A cultura Hip-Hop e o rap vindo como um movimento contra hegemônico é, portanto, movimento de defesa, claro, mas, definitivamente movimento de ataque, como já dito da postura de guerra, é necessária uma firmeza, o grito, a imposição daquele corpo político. Enquanto o rap é sobre paz, o rap é, também, sobre raiva. Os corpos que compoem essa cultura e essa forma de arte são símbolos incandescentes da cultura preta, do povo preto na totalidade, onde a comunicação, influência, reflexão, construção de subjetividade, construção de ego, de comunidade, de ética são diretamente tocados, numa via de mão dupla de comunicação e pertencimento ou acolhimento. É sobre luta.

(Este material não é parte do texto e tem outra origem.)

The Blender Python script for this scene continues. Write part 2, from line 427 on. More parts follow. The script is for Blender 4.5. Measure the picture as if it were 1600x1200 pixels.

Necessária importância.
Mas, tão importante quanto, é perceber esse soldado sentar, de corpo não tensionado, e conversar com outro alguém sobre a vida, afetos e afetações, política, arte, cultura, rua e tantos outros assuntos demasiadamente humanos.
O homem preto é protegido por inúmeras armaduras que protegem, sim, mas, muitas vezes sufocam, além da pressão de ter de se provar, de ser perfeito, incansável, forte… A pressão contraditória de que para ser humano há de ser super-humano.
Quando um dos maiores símbolos do Hip-Hop brasileiro que em sua arte descreveu como, quando, porquê guerreou a vida inteira demonstra outra parte para além dessa é aliviante como soltar o ar que esteve preso durante muito tempo, de humanizar no sentido mais potente possível, também acolhe a gente, ainda que saibamos muito bem que jamais a postura de guerra deve ser esquecida.